=== GIVEN EXERCISE ===
Could you print all the entries exactly?

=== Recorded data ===
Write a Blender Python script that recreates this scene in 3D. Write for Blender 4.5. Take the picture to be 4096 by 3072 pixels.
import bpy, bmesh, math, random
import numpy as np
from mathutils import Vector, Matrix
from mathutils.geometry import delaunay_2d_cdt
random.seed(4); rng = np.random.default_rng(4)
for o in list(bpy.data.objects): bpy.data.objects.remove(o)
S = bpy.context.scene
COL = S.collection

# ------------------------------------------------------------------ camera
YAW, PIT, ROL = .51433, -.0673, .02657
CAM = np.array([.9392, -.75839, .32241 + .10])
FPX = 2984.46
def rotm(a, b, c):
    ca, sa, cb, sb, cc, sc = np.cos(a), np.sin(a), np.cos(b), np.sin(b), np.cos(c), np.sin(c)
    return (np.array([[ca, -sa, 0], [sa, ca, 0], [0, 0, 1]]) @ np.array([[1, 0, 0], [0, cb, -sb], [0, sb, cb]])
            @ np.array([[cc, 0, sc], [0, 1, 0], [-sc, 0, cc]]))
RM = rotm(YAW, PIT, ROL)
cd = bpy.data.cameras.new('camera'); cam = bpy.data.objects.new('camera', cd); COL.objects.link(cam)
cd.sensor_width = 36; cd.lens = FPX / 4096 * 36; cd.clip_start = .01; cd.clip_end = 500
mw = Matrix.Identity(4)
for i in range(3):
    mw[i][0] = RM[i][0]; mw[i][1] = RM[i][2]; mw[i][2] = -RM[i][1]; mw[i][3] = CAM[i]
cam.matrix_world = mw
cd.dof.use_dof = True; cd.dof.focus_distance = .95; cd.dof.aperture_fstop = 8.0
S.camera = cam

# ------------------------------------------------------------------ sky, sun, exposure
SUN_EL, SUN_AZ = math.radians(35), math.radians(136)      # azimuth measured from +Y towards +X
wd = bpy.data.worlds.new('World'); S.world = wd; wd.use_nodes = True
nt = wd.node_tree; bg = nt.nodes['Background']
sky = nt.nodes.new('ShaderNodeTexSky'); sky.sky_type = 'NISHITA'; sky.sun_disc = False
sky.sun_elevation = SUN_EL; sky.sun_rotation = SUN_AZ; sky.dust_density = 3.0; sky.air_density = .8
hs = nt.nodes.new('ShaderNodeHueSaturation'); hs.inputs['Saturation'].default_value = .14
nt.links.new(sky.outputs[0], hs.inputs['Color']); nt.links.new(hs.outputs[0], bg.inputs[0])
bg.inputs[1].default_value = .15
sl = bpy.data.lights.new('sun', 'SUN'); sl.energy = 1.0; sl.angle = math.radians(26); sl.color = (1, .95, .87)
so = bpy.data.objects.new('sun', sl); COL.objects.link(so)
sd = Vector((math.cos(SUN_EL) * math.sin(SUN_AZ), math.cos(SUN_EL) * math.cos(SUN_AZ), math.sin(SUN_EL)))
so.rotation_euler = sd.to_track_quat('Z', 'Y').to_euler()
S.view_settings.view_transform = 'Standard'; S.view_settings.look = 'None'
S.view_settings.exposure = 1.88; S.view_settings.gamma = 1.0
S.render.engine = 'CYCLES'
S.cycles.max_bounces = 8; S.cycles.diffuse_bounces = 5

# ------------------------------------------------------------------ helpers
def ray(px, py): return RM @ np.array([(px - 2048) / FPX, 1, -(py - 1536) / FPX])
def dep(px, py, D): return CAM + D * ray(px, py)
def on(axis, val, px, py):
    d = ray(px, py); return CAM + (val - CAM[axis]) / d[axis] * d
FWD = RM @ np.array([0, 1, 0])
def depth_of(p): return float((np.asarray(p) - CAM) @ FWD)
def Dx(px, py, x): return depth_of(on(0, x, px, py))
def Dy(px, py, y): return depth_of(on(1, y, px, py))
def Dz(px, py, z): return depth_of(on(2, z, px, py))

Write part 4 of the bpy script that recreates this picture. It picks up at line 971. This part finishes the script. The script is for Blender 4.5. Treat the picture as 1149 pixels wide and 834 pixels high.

=== FULL SOLUTION ===
Write a Blender Python script that recreates this scene in 3D. Write for Blender 4.5. Take the picture to be 4096 by 3072 pixels.
import bpy, bmesh, math, random
import numpy as np
from mathutils import Vector, Matrix
from mathutils.geometry import delaunay_2d_cdt
random.seed(4); rng = np.random.default_rng(4)
for o in list(bpy.data.objects): bpy.data.objects.remove(o)
S = bpy.context.scene
COL = S.collection

# ------------------------------------------------------------------ camera
YAW, PIT, ROL = .51433, -.0673, .02657
CAM = np.array([.9392, -.75839, .32241 + .10])
FPX = 2984.46
def rotm(a, b, c):
    ca, sa, cb, sb, cc, sc = np.cos(a), np.sin(a), np.cos(b), np.sin(b), np.cos(c), np.sin(c)
    return (np.array([[ca, -sa, 0], [sa, ca, 0], [0, 0, 1]]) @ np.array([[1, 0, 0], [0, cb, -sb], [0, sb, cb]])
            @ np.array([[cc, 0, sc], [0, 1, 0], [-sc, 0, cc]]))
RM = rotm(YAW, PIT, ROL)
cd = bpy.data.cameras.new('camera'); cam = bpy.data.objects.new('camera', cd); COL.objects.link(cam)
cd.sensor_width = 36; cd.lens = FPX / 4096 * 36; cd.clip_start = .01; cd.clip_end = 500
mw = Matrix.Identity(4)
for i in range(3):
    mw[i][0] = RM[i][0]; mw[i][1] = RM[i][2]; mw[i][2] = -RM[i][1]; mw[i][3] = CAM[i]
cam.matrix_world = mw
cd.dof.use_dof = True; cd.dof.focus_distance = .95; cd.dof.aperture_fstop = 8.0
S.camera = cam

# ------------------------------------------------------------------ sky, sun, exposure
SUN_EL, SUN_AZ = math.radians(35), math.radians(136)      # azimuth measured from +Y towards +X
wd = bpy.data.worlds.new('World'); S.world = wd; wd.use_nodes = True
nt = wd.node_tree; bg = nt.nodes['Background']
sky = nt.nodes.new('ShaderNodeTexSky'); sky.sky_type = 'NISHITA'; sky.sun_disc = False
sky.sun_elevation = SUN_EL; sky.sun_rotation = SUN_AZ; sky.dust_density = 3.0; sky.air_density = .8
hs = nt.nodes.new('ShaderNodeHueSaturation'); hs.inputs['Saturation'].default_value = .14
nt.links.new(sky.outputs[0], hs.inputs['Color']); nt.links.new(hs.outputs[0], bg.inputs[0])
bg.inputs[1].default_value = .15
sl = bpy.data.lights.new('sun', 'SUN'); sl.energy = 1.0; sl.angle = math.radians(26); sl.color = (1, .95, .87)
so = bpy.data.objects.new('sun', sl); COL.objects.link(so)
sd = Vector((math.cos(SUN_EL) * math.sin(SUN_AZ), math.cos(SUN_EL) * math.cos(SUN_AZ), math.sin(SUN_EL)))
so.rotation_euler = sd.to_track_quat('Z', 'Y').to_euler()
S.view_settings.view_transform = 'Standard'; S.view_settings.look = 'None'
S.view_settings.exposure = 1.88; S.view_settings.gamma = 1.0
S.render.engine = 'CYCLES'
S.cycles.max_bounces = 8; S.cycles.diffuse_bounces = 5

# ------------------------------------------------------------------ helpers
def ray(px, py): return RM @ np.array([(px - 2048) / FPX, 1, -(py - 1536) / FPX])
def dep(px, py, D): return CAM + D * ray(px, py)
def on(axis, val, px, py):
    d = ray(px, py); return CAM + (val - CAM[axis]) / d[axis] * d
FWD = RM @ np.array([0, 1, 0])
def depth_of(p): return float((np.asarray(p) - CAM) @ FWD)
def Dx(px, py, x): return depth_of(on(0, x, px, py))
def Dy(px, py, y): return depth_of(on(1, y, px, py))
def Dz(px, py, z): return depth_of(on(2, z, px, py))

Write part 4 of the bpy script that recreates this picture. It picks up at line 971. This part finishes the script. The script is for Blender 4.5. Treat the picture as 1149 pixels wide and 834 pixels high.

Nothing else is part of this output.